(PROBLEM STATEMENT) Copy out all of the material exactly as presented.

(GIVEN INFORMATION)
○ ○ ○ ○

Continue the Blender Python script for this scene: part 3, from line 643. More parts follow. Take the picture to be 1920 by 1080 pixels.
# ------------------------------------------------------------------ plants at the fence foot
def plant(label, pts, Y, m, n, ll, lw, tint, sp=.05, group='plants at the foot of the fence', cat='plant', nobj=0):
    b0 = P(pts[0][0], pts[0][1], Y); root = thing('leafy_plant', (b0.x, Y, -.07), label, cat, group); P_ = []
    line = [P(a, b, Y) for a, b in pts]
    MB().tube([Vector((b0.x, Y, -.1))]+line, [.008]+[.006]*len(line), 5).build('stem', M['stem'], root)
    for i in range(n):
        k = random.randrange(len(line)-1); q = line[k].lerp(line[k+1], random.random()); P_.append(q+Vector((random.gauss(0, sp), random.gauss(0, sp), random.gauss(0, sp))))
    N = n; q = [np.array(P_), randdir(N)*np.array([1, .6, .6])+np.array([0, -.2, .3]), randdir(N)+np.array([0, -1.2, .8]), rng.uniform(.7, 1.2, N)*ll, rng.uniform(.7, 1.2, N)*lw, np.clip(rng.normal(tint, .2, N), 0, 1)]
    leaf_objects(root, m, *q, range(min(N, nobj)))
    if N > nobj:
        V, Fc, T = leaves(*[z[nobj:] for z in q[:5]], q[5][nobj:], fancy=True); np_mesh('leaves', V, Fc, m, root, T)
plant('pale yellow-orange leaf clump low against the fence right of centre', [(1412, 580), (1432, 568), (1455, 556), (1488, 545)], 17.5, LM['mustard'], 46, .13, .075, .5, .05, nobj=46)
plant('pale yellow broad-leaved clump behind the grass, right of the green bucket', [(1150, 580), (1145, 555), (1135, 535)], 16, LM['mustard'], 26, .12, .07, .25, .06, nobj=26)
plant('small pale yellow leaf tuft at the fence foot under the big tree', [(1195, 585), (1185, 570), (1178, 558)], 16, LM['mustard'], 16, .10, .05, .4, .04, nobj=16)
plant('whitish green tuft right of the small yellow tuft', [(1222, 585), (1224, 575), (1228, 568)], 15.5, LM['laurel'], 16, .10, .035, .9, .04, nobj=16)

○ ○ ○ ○

(TASK ANSWER)
Continue the Blender Python script for this scene: part 3, from line 643. More parts follow. Take the picture to be 1920 by 1080 pixels.
# ------------------------------------------------------------------ plants at the fence foot
def plant(label, pts, Y, m, n, ll, lw, tint, sp=.05, group='plants at the foot of the fence', cat='plant', nobj=0):
    b0 = P(pts[0][0], pts[0][1], Y); root = thing('leafy_plant', (b0.x, Y, -.07), label, cat, group); P_ = []
    line = [P(a, b, Y) for a, b in pts]
    MB().tube([Vector((b0.x, Y, -.1))]+line, [.008]+[.006]*len(line), 5).build('stem', M['stem'], root)
    for i in range(n):
        k = random.randrange(len(line)-1); q = line[k].lerp(line[k+1], random.random()); P_.append(q+Vector((random.gauss(0, sp), random.gauss(0, sp), random.gauss(0, sp))))
    N = n; q = [np.array(P_), randdir(N)*np.array([1, .6, .6])+np.array([0, -.2, .3]), randdir(N)+np.array([0, -1.2, .8]), rng.uniform(.7, 1.2, N)*ll, rng.uniform(.7, 1.2, N)*lw, np.clip(rng.normal(tint, .2, N), 0, 1)]
    leaf_objects(root, m, *q, range(min(N, nobj)))
    if N > nobj:
        V, Fc, T = leaves(*[z[nobj:] for z in q[:5]], q[5][nobj:], fancy=True); np_mesh('leaves', V, Fc, m, root, T)
plant('pale yellow-orange leaf clump low against the fence right of centre', [(1412, 580), (1432, 568), (1455, 556), (1488, 545)], 17.5, LM['mustard'], 46, .13, .075, .5, .05, nobj=46)
plant('pale yellow broad-leaved clump behind the grass, right of the green bucket', [(1150, 580), (1145, 555), (1135, 535)], 16, LM['mustard'], 26, .12, .07, .25, .06, nobj=26)
plant('small pale yellow leaf tuft at the fence foot under the big tree', [(1195, 585), (1185, 570), (1178, 558)], 16, LM['mustard'], 16, .10, .05, .4, .04, nobj=16)
plant('whitish green tuft right of the small yellow tuft', [(1222, 585), (1224, 575), (1228, 568)], 15.5, LM['laurel'], 16, .10, .035, .9, .04, nobj=16)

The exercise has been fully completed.